Nine Steps to Success

by Mark Rowe

Author: Alan Calder

ISBN No: 9781849288231

Review date: 28/03/2024

No of pages: 130

Publisher: IT Governance

Publisher URL:
http://www.itgovernance.co.uk/shop/p-963-nine-steps-to-success-an-iso-27001-implementation-overview-third-edition.aspx

Year of publication: 16/09/2016

Brief:

Nine Steps to Success: An ISO 27001:2013 implementation review

price

£24.95

An updated guide to using the international standard for information security management, by a man who’s been there, is as welcome as ever, writes Mark Rowe.

What I like about the books on information security that come out of IT Governance are two things. First, they cover the technical side of infosec; the standards such as ISO 27001 for information security management, that cover physical security besides IT controls on those zeroes and ones. The second thing is that there’s more to information security than that, the pressing of buttons and the control, the moving or not, of data. There’s the heart and soul of information security inside people’s minds – and if there’s different metaphors there, that is to illustrate how hard it is to pin down the invisible thought processes of people who do infosec, whether the relative handful of specialists, as part of IT or security departments, or the great majority of the rest of us, who may secure data assets badly or not at all. Often it’s not computers that are hacked, at least not at first; it’s people.

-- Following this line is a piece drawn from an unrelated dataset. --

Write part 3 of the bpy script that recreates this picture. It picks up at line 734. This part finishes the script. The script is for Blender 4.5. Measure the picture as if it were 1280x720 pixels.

As the founder of IT Governance, Alan Calder gets this, as seen in the third edition of his Nine Steps to Success: An ISO 27001:2013 implementation review. The earlier editions came out in 2005 and 2013. The development of standards can indeed take years, and meanwhile the threats to assets don’t go away nor stop developing (and don’t forget also those outsourced!?).

The author goes through how to gain the international standard in project terms. Know your objectives, get the necessary support of senior managers, put a team together, plan, and integrate with security management systems, or quality systems such as ISO 9001, already in place. If you already have 9001, as you will if you are an NSI-inspected company for example, Calder suggests you’re ‘extending an existing management system to include information security management, not bringing in a whole new system’. In other words, the author is alive to the reality that doing infosec is like a mountain to climb; and most organisations are in the business of whatever it is they do, not to gather management certifications.

Calder has been long enough in the field to know it in the days of the British Standard, BS 7799, and indeed even before then, when it was ‘essentially, a code of practice’. So yes, the project has to pass an exam at the end, an audit, but it’s for a business purpose, and staff have to be aware of it; nor is gaining the certificate a one-off. The book’s title is Nine Steps to Success and it duly has nine chapters, ending with (as with any ISO quality standard) measuring, monitoring and review. Because 27001 is also about risk management (and the book has one chapter devoted to that). You go through a process; at the heart of your work should be the assessing of those risks, what impacts they have, and the controls – which may be a policy document, or a procedure, or pieces of kit or staff. “Please note that information security controls are not simply technical in nature,” Calder properly points out. To guard against malware that corrupts a computer system (and may do the IT equivalent of shred your records), you need anti-malware software, but more than that; ‘a mix of technology, process and correct behaviour’. What’s the point of doing something about email, if staff get around what they see as restrictions, by using instant messaging, on wireless, hand-held devices?!

One quibble might be that the price is a bit steep for quite a short book; but the publisher can counter that for your money you are getting a career’s experience. And as ever, how does the price of a book compare with a training course?!

This sensible book recognises that you cannot be risk-free and things will go wrong (’the business does, after all, exist within a risk framework … there is little point in proposing to control every risk’). And everything has to be ‘cost-effective’. It’s a helpful read, therefore, even if you don’t want to do what the book sets out, namely take your organisation to the 27001 standard. Although plenty of businesses are in regulated fields, and require for example PCI accreditation for use of credit card data, Calder says ‘relatively small numbers of people’ have ‘meaningful ISO 27001 experience’. While there are no, or should not be any, short-cuts in quality management, this ‘Nine Steps’ book can help you take first steps. Or indeed the final steps; the author points out that if you try to suggest to the auditors that all’s perfect, that ‘will provoke incredulity … they have learned, through long experience, that no system is without flaws and that every attempt to pretend to perfection hides a myriad of previously undetected imperfections’. So don’t encourage auditors to start looking for them!?